Questo documento ufficiale presentato in tribunale è stato seguito da una dichiarazione di Craig Federighi, capo software di Apple: “La nostra azienda ha progettato l’iPhone avendo in mente la sicurezza degli utenti. Apple non ha mai collaborato con le agenzie governative per creare una backdoor sui propri prodotti o servizi”.
Intanto, il Wall Street Journal fa sapere che Apple sta lavorando per aumentare la sicurezza nell’unico servizio che ancora risente di qualche problema: iCloud. Nelle varie indagini, le forze dell’ordine chiedono ad Apple tutti i dati degli indagati che possono essere carpiti dai dispositivi e da iCloud: se per gli iDevice protetti con codice sappiamo che è impossibile anche per Apple fornire qualsiasi informazione, su iCloud invece ci sono molte più possibilità. Probabilmente alla luce di questa battaglia contro l’FBI, Apple ha ora deciso di aumentare la sicurezza anche su iCloud, impedendo in futuro l’accesso e l’estrazione dei dati anche da parte della stessa Apple.
Attualmente, i backup di iCloud sono go-to, un’opzione non distruttiva che consente ad Apple di fornire alcuni dati su richiesta delle forze dell’ordine. Visto che ora l’azienda sta combattendo una battaglia a favore della privacy e della sicurezza dei dati, per i dirigenti Apple è opportuno migliorare anche la sicurezza di iCloud, impedendo di fatto qualsiasi accesso ai backup. In pratica, con questa mossa le chiavi di crittografia vengono lasciate totalmente in mano agli utenti.
Alcune delle informazioni memorizzate su iCloud sono già protette in questo modo, come quelle delle password e delle carte di credito, ma presto tale crittografia arriverà anche a dati sui contatti, le foto e altri aspetti memorizzati su iCloud.

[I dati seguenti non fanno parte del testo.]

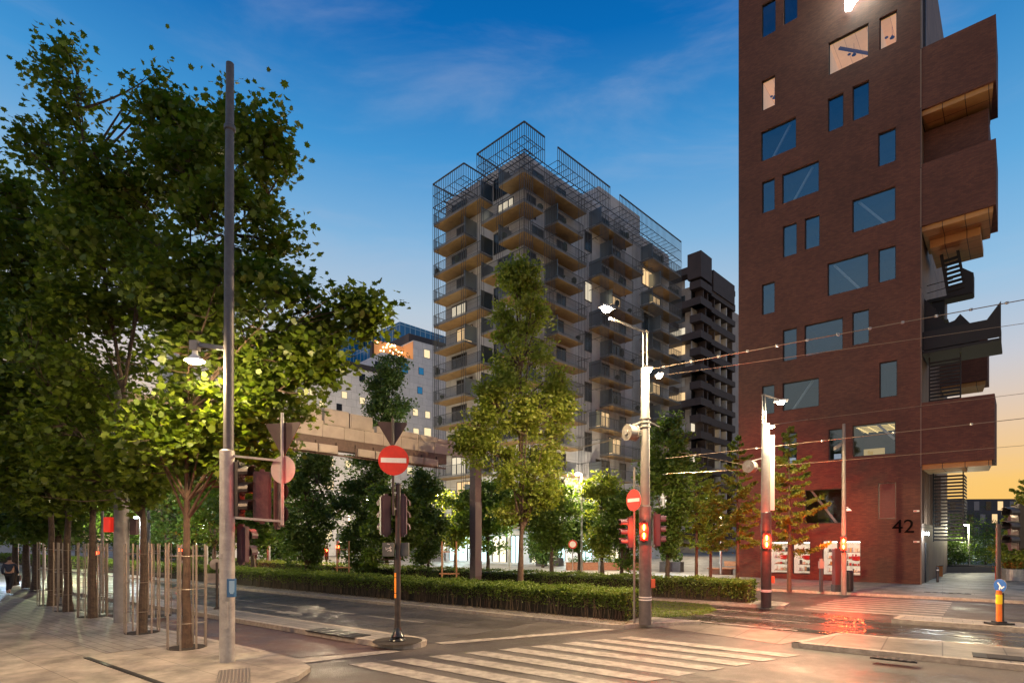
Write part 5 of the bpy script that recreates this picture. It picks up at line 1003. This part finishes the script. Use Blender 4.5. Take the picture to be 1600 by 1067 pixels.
# mesh fence with pale field behind, right distance
t = thing('mesh_fence', 'grey steel mesh fence across the end of the passage', 'fence', (46,62,.12), 0)
m = MB(); [m.box(-4+2.4*k,-3.9+2.4*k,-.05,.05,0,2.0) for k in range(8)]; m.build('post', dsteel, t)
m = MB(); [m.box(-4,12.8,-.01,.01,.1+.2*k,.12+.2*k) for k in range(10)]; [m.box(-4+.25*k,-3.985+.25*k,-.012,.012,.1,1.95) for k in range(68)]; m.build('mesh_panel', steel, t)
simple('pale_pavilion', 'pale lit glass wall behind the mesh fence', 'building', (48,70,.12), [('glass_wall', lambda m: m.box(-8,16,0,.3,0,2.6), mat('pale green glass', (.35,.45,.36), .3, 0, (.6,.85,.6), .28)), ('mullion', lambda m: [m.box(-8+2*k,-7.9+2*k,-.06,0,0,2.6) for k in range(12)], steel), ('roof', lambda m: m.box(-8.4,16.4,-.5,3,2.6,2.85), dsteel)])
# young-tree support frames in the median
for px, py, lb in [(702,931,'brown timber frame in the hedge left of the gantry post'),(536,915,'thin steel hoop frame beyond the hedge')]:
    b = G(px, py, .1); w = .33; simple('tree_stake_frame', lb, 'tree stake', b, [('stake', lambda m: (m.box(-w-.03,-w+.03,-.03,.03,0,2.5), m.box(w-.03,w+.03,-.03,.03,0,2.5)), timber), ('rung', lambda m: (m.box(-w-.12,w+.12,-.02,.02,1.0,1.06), m.box(-w-.03,w+.03,-.02,.02,2.0,2.05)), timber)], 0, 'tree stake frames')
# ---------------------------------------------------------------- distant lamps, signals
def small_lamp(px, pyl, pyb, label, mt, pw, col, hgt=None, grp='distant street lamps'):
    b = G(px, pyb, .1); h = P(px, pyl, b.y).z-.1; t = thing('street_lamp', label, 'street lamp', b, 0, grp)
    m = MB(); m.tube([(.3,0,0),(.3,0,h+.1)], [.08,.05], 8); m.bar((.3,0,h+.1),(0,0,h+.12),.05); m.build('pole', steel, t)
    m = MB(); m.lathe((0,0,h-.08), [(.06,0),(.16,.06),(.14,.14),(.04,.2)], 10); m.build('lamp_glass', mt, t)
    if pw: light(t, (0,-.0,h-.3), pw, col, .12)
small_lamp(540,790,893,'small warm street lamp left of the gantry post trees', warmlamp, 2600, (1,.78,.5)); small_lamp(686,773,893,'small warm street lamp just left of the gantry post', warmlamp, 1700, (1,.78,.5))
small_lamp(902,741,902,'street lamp on a thin pole beside the round red rimmed sign', warmlamp, 1000, (1,.78,.5))
small_lamp(213,809,900,'small cool lamp left of the second near maple', whitelamp, 250, (.9,.95,1)); small_lamp(180,815,896,'small cool lamp behind the broad grey post', whitelamp, 300, (.8,1,.7)); small_lamp(318,820,892,'small cool lamp between tall mast and nearest maple', whitelamp, 200, (.9,.95,1))
small_lamp(1508,821,893,'small lamp among the shrubs right of the brick tower', whitelamp, 420, (1,.9,.6)); small_lamp(20,845,905,'bluish lamp behind the walking person', whitelamp, 420, (.5,.75,1))
small_lamp(100,800,893,'lamp hidden in the foliage of the far maples', warmlamp, 900, (.9,1,.5)); small_lamp(1120,806,898,'lamp behind the feathery trees', warmlamp, 260, (1,.75,.4)); small_lamp(790,815,893,'cool lamp shining through the round green tree', whitelamp, 600, (.8,1,.9)); small_lamp(930,800,895,'lamp among the young trees beyond the hedge', warmlamp, 900, (1,.85,.55))
def far_signal(px, py, pyb, label, rx=1):
    b = G(px, pyb, .1); h = P(px, py, b.y).z-.1; t = thing('distant_signal', label, 'traffic signal', b, 0, 'distant red signals')
    m = MB(); m.tube([(0,0,0),(0,0,h+.5)], .06, 8); m.build('pole', gsteel, t)
    hd = head(t, (0,-.12,h-.25), toCam(b), 3, .3, .3, (0,), vl=.15); m = MB(); m.disc((0,-.25,h+.05), (0,-1,0), .13, .01, 12); m.build('glowing_lens', emis('hot red lens', (1,.08,.02), 26), t)
    light(t, (0,-.9,h), 60, redc, .1, name='signal_light')
for px, py, pyb, lb in [(400,857,893,'distant red signal right of the tall mast'),(511,860,893,'left one of two distant red signals under the dark columnar tree'),(529,855,894,'right one of two distant red signals with a round sign above'),(155,864,900,'distant red signal among the guarded maples'),(284,860,895,'tiny distant red signal beside the nearest maple')]: far_signal(px, py, pyb, lb)
b = G(903,905,.12); t = simple('round_rim_sign', 'round white sign with red rim on a thin post among the young trees', 'road sign', b-Vector((.35,.1,0)), [('post', lambda m: m.tube([(0,0,0),(0,0,2.6)], .03, 8), steel)])
m = MB(); m.disc((0,-.04,P(0,850,b.y).z-.12), (0,-1,0), .28, .01, 24, 0); f = m.build('sign_face', redm, t); m = MB(); m.disc((0,-.052,P(0,850,b.y).z-.12), (0,-1,0), .2, .005, 24, 0); m.build('sign_field', white, f)
for px, py, top, lb in [(43,916,800,'thin grey lamp pole among the far left maples'),(420,893,760,'dark pole beyond the hedge right of the tall mast'),(232,905,800,'thin blue grey pole between the near maples')]:
    b = G(px, py, .1); h = P(px, top, b.y).z; simple('plain_pole', lb, 'pole', b, [('shaft', lambda m: m.tube([(0,0,0),(0,0,h)], [.13,.09], 10), gsteel), ('collar', lambda m: m.lathe((0,0,0), [(.2,0),(.2,.05),(.14,.08)], 12), dsteel)], 0, 'plain poles')
for px, Y, hh, pw, lb in [(150,27,6.4,1300,'pavement lamp hanging under the far maples'),(62,37,6.4,1300,'second pavement lamp far down the maple row')]:
    small_lamp(px, 842-(hh-2.7)*F/Y, 842+2.6*F/Y, lb, warmlamp, pw, (1,.8,.5), grp='far pavement lamps')
# street lamps deeper in the quarter
for px, Y, hh, pw, lb in [(575,78,8,1300,'added street lamp before the white office'),(500,74,8,1200,'added street lamp before the left part of the white office'),(415,68,8,1200,'added street lamp left of the white office lamps'),(955,60,7,1500,'street lamp before the right face of the lattice block'),(1085,80,8,1700,'street lamp before the dark apartment tower')]:  # the white office lamps are added, unseen behind trees, to brighten its facade
    b = P(px,842,Y); small_lamp(px, 842-(hh-2.7)*F/Y, 842+2.6*F/Y, lb, warmlamp, pw, (1,.8,.55), grp='street lamps deeper in the quarter')
# street lamps on the camera side of the junction, outside the picture
def side_lamp(loc, aim, pw, col, label, spot=150):
    t = thing('street_lamp', label, 'street lamp', loc, math.atan2(aim[1], aim[0])); m = MB(); m.tube([(0,0,0),(0,0,8.6)], [.12,.07], 14); m.bar((0,0,8.55),(1.4,0,8.7),.07); m.build('pole', steel, t)
    m = MB(); m.obox((1.5,0,8.62),(1,0,0),(0,1,0),(0,0,1),.3,.16,.05); h = m.build('lamp_head', gsteel, t); m = MB(); m.obox((1.5,0,8.555),(1,0,0),(0,1,0),(0,0,1),.24,.12,.012); m.build('lamp_glass', hot, h); light(t, (1.5,0,8.5), pw, col, .12, spot=spot, aim=(0,0,-1))
side_lamp((-13.5,4.5,0), (1,.6), 2300, (1,.6,.3), 'street lamp behind the near left pavement', 176)
side_lamp((9.5,5.0,0), (-.2,1), 1300, (1,.62,.32), 'street lamp on the camera side of the crossing')
side_lamp((19,10.5,.12), (-.2,1), 950, (1,.62,.32), 'street lamp right of the tram platform')
# ---------------------------------------------------------------- overhead wires (each a thing strung between masts)
wm = mat('copper cable', (.25,.19,.13), .4, .7)
def wire(a, b, label, r=.012, sag=.0, beads=0):
    n = 14; pts = [a.lerp(b, i/n)-Vector((0,0,sag*4*(i/n)*(1-i/n))) for i in range(n+1)]; t = thing('overhead_wire', label, 'wire', a, 0, 'overhead tram wires')
    m = MB(); m.tube([p-a for p in pts], r, 5); m.build('cable', wm, t)
    if beads:
        m = MB(); [m.obox(a.lerp(b,(i+.5)/beads)-a-Vector((0,0,sag*4*((i+.5)/beads)*(1-(i+.5)/beads))), (1,0,0),(0,1,0),(0,0,1), .03,.03,.03) for i in range(beads)]; m.build('clamp', steel, t)
wire(P(1016,577,18.2), P(1720,446,15.0), 'highest tram wire, from the drum mast to the upper right edge', .014, 0, 14)
wire(P(1024,588,18.2), P(1720,488,15.5), 'second tram wire from the drum mast just below the highest one', .008)
wire(P(900,702,26), P(980,680,18.2), 'short wire running left from the drum', .01); wire(P(780,722,30), P(979,684,18.2), 'thin low wire from the drum to the apartment side', .008)
wire(P(1040,716,22.85), P(1720,640,18), 'low tram wire crossing in front of the banner mast', .012, 0, 6); wire(P(1060,706,26), P(1168,727,22.9), 'short wire ending at the banner mast drum', .01)
wire(P(1204,728,22.85), P(1720,686,20), 'lowest tram wire right of the banner mast', .008); wire(P(1160,668,40), P(1720,600,26), 'distant wire in front of the lowest brick bay', .012)
wire(P(1040,740,20), P(1168,733,22.9), 'stay wire left of the banner mast drum', .008); wire(P(1205,664,22.85), P(1262,655,27), 'short stay wire by the banner mast lamp', .012)
# ---------------------------------------------------------------- person
def person(b, rz):
    t = thing('person', 'person in dark clothes walking away on the far left pavement', 'person', b, rz)
    V = [(0,0,.95),(0,0,1.2),(0,.01,1.42),(0,.01,1.52),(0,.02,1.64), (-.1,0,.9),(-.11,.16,.5),(-.1,.02,.09),(-.1,.16,.04), (.1,0,.9),(.11,-.1,.5),(.1,-.34,.16),(.1,-.25,.05), (-.2,0,1.4),(-.25,-.1,1.15),(-.26,.05,.9), (.2,0,1.4),(.25,.1,1.15),(.27,.22,.92)]
    E = [(0,1),(1,2),(2,3),(3,4),(0,5),(5,6),(6,7),(7,8),(0,9),(9,10),(10,11),(11,12),(2,13),(13,14),(14,15),(2,16),(16,17),(17,18)]
    Rr = [.14,.14,.15,.055,.095,.09,.065,.045,.04,.09,.065,.045,.04,.06,.045,.035,.06,.045,.035]
    def sk(name, vs, es, rs, mt, root=0):
        me = bpy.data.meshes.new(name); me.from_pydata(vs, es, []); o = bpy.data.objects.new(name, me); COL.objects.link(o); o.parent = t
        mo = o.modifiers.new('skin', 'SKIN'); me.skin_vertices.new() if not me.skin_vertices else None
        for i, r in enumerate(rs): me.skin_vertices[0].data[i].radius = (r, r)
        me.skin_vertices[0].data[root].use_root = True; s = o.modifiers.new('sub', 'SUBSURF'); s.levels = 2; s.render_levels = 2
        dg = bpy.context.evaluated_depsgraph_get(); m2 = bpy.data.meshes.new_from_object(o.evaluated_get(dg)); o.modifiers.clear(); o.data = m2; m2.materials.clear(); m2.materials.append(mt); return o
    sk('body', V, E, Rr, mat('skin', (.4,.25,.18), .6))
    sk('jacket', [(0,0,.98),(0,0,1.2),(0,.01,1.42),(-.2,0,1.4),(-.25,-.1,1.15),(-.26,.05,.93),(.2,0,1.4),(.25,.1,1.15),(.27,.21,.95)], [(0,1),(1,2),(2,3),(3,4),(4,5),(2,6),(6,7),(7,8)], [.165,.165,.17,.075,.06,.05,.075,.06,.05], mat('navy jacket', (.02,.03,.06), .7))
    sk('trousers', [(0,0,.98),(-.1,0,.9),(-.11,.16,.5),(-.1,.03,.12),(.1,0,.9),(.11,-.1,.5),(.1,-.32,.19)], [(0,1),(1,2),(2,3),(0,4),(4,5),(5,6)], [.15,.105,.08,.06,.105,.08,.06], mat('black trousers', (.015,.015,.02), .8))
    m = MB(); m.lathe((0,.0,1.6), [(.09,0),(.11,.06),(.09,.14),(.03,.19)], 12); m.build('hair', mat('dark hair', (.03,.02,.015), .7), t)
    m = MB(); m.box(.24,.34,.12,.36,.55,.85); m.build('bag', black, t)
person(G(15,927,.1), .4)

Tutta la vicenda è iniziata quando un tribunale della California ha chiesto ad Apple di sbloccare l’iPhone 5c di uno dei terroristi della strage di San Bernardino, ma l’azienda ha risposto che da iOS 8 in poi è impossibile effettuare questa operazione. Il governo e l’FBI hanno quindi chiesto di installare una backdoor su iOS, ma per Apple un’operazione di questo tipo consentirebbe a qualsiasi criminale informatico di accedere a questa “chiave universale” e di controllare i dati sensibili memorizzati su qualsiasi iPhone sparso per il mondo. Tra l’altro, Apple avrebbe potuto fornire il backup aggiornato di questo iPhone, se solo l’FBI non avesse chiesto al datore di lavoro dell’imputato di cambiare la password dell’ID Apple (l’iPhone 5c, infatti, era dell’azienda ed era stato fornito in uso al proprio dipendente).